Believe it or not, many bad habits steer students away from practicing more efficiently. As a pianist, teacher, and student, I will address some of these tendencies from my own personal perspective.  The wise student who practices effectively will reap greater benefits and achieve quicker results.

While it is a large part of my job to teach students “how” to practice, I cannot be with them at home when they are practicing.  Parents, if you are reading this blog, please be vigilant about your role in encouraging efficient practice.  Even if you are not a musician, you can still be a very effective “practice detective.”

Below are five of my top 10 practice issues with suggestions for helping students to use their practice time more efficiently (catch up on the first five in part one of this blog!).

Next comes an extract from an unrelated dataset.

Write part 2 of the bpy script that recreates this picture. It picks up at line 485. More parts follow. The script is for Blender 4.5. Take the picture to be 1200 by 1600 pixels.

  1. We mindlessly follow the notes on the page, and we miss seeing the patterns, colors, and dimensions.
    Music is meant to be studied and understood, thus we must pay attention to the details on the page. As students learn, they should become their own discoverers and teachers. Students should look for the fundamental details in every piece – time & key signatures, patterns, repetitions, starting & ending notes, highest and lowest notes, rhythms, dynamics, shapes, and special effects. Taken one by one, there is no understanding of the composer’s intentions and no connection made with the parts of the piece to the whole.
  2. We love to play the parts we already know.
    If we continue to only play the parts a piece we already know, there is less time to learn the new sections. Sometimes it is best to start a practice session with new material, perhaps in a different section other than the beginning of the piece. For example, I have often gone to work on a tricky ending before going back to play from the beginning of a piece that I have already learned.
  3. We repeat the same mistakes over again & over again without listening or fixing them.
    Often, we do not even listen to ourselves, and thus we don’t recognize our mistakes! Before a problem can be fixed, the musician must be paying attention to hear it. Listening, identifying, and problem-solving are key to stop making mistakes repeatedly. Writing on the score can be very helpful in the places where we have trouble spots. I tell my students to isolate trouble sections and repeat them until resolved. A teacher can facilitate this process, but the student should eventually do more of this independently.
  4. When we get frustrated, we do not recognize that it is time to take a break.
    Frustration means it is time to take a short break. We must learn to press the “reset” button in our practice regimen. Walk away from the instrument, get a glass of milk, and return with a fresh outlook. Shorter and more frequent practice sessions are more effective than longer ones where we easily become tired and frustrated. It is best to practice at a time when the mind is energetic, away from distraction, and able to fully concentrate.
  5. We tend to ignore expressiveness and composer intentions.
    Music is an art. Every song has a composer, a purpose, a meaning, and an expressive content. It is our responsibility to give attention to the composer’s intentions and to do our best to reflect the true nature and character of the pieces we play.


While much of this advice seems perfectly logical, often we inherently do not pay as much attention to the “how” of practicing as we should. The result is that our practice time is less efficient. Awareness of the above details, and imparting the discipline to follow them, is paramount to making the most of practice time. I hope that our parents and students can take these ideas about practicing and really shine this new year!